Sunday, March 9, 2008

Before the Fire: Stability


Once again, I apologize for an unintended hiatus in postings. The responsibility lies with that familiar villain, "circumstances beyond my control".



Benedictines make an odd commitment: we promise "stability". What's intended is stability of place. Those of us who live in monasteries promise to stay put there as the central locus of our monastic life. Of course we may come and go, depending on the monastery's lifestyle, but we always remain members of this particular house.


We might, on equally odd terms, consider Moses a primary figure of stability. Think about his first encounter with God at Horeb. Upon catching sight of a bush that is burning but doesn't turn to cinder, Moses ambles over to take a look. God calls out to him from the heart of the bush and orders him: "Take off your shoes! The place where you're standing is holy ground!" (cf. Exodus 3:5) What a strange command! Are bare feet really a better sign of reverence than feed shod in sandals? Most of our finer restaurants don't seem to think so: "No shirt, no shoes, no service". Islamic custom dictates taking off one's shoes to enter the mosque, but Christian churches are traditionally more concerned about covering up body parts than uncovering them. Why bare feet?


Whatever the original reason for the custom, bare feet may be interpreted as signs of honesty and commitment. To allow anything to be seen uncovered is to allow a part of ourselves to be seen as we are, minus the masks and makeup. To take off our shoes, especially in a stony wilderness replete with nasty things like scorpions, is to make it impossible for ourselves to run away. We accept a position of truthfulness, powerlessness, and stability on this holy ground, which we can feel as it is through the soles of our bare feet.


Moses remained faithful to the commitment he made in taking off his shoes. Certainly, he put them back on again after a while. Certainly, he became a powerful leader. Certainly he lived a nomadic life from that moment to the very end. However, he lived all his life in unveiled truth before the Holy One in whose footsteps he traveled always. He carried the center of his stability with him. Or rather, the center of his stability carried him. God accompanied and led the people always, in the same form of fire, whether as fiery cloud by day or as column of fire by night. When God stopped, the people stopped and encamped near God's own tent, which God sometimes filled with fiery Presence.
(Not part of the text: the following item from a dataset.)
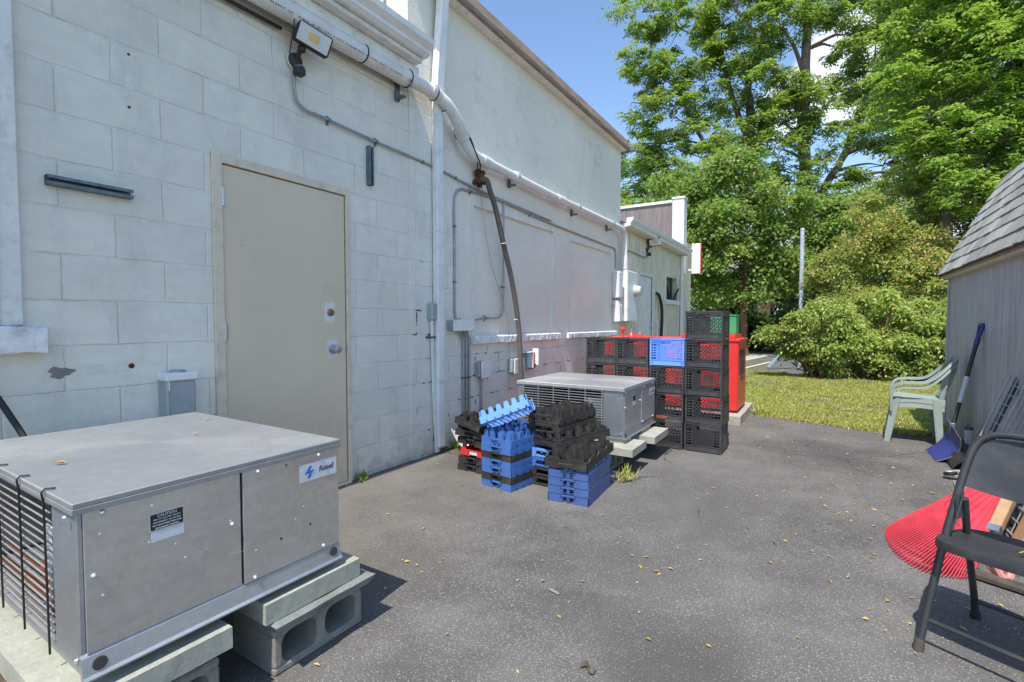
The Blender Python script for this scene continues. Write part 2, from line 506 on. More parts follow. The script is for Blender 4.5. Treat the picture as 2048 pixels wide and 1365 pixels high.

Geography is not the point, then. Stability of presence is. Wherever God goes, we go; wherever God stops, we stop. Wherever God is, the surrounding ground is holy--even if the place where God stops is in the midst of our very imperfect monastic communities or families or whatever place we make our home.


This is as true of our inner lives as it is of our outward lives. All of our monastic commitments concern our inner world as well as our outer surroundings. In prayer, for example, wherever God goes, we go; wherever God stops, we stop; wherever God is, the surrounding ground is holy, whether it looks that way to us or not. Perhaps we don't care for a particular style of liturgy, a particular section of scripture, a particular form of prayer. If God is there for us, we had better be there for God--and take off our shoes, and settle down, and feel the reality of the holiness that pervades this "place" through the soles of our naked and defenseless feet. The Sinai wilderness was not, in Moses' day, the Sinai Hilton: it was wild, threatening, low on human comforts--and holy, once the bush began to burn there.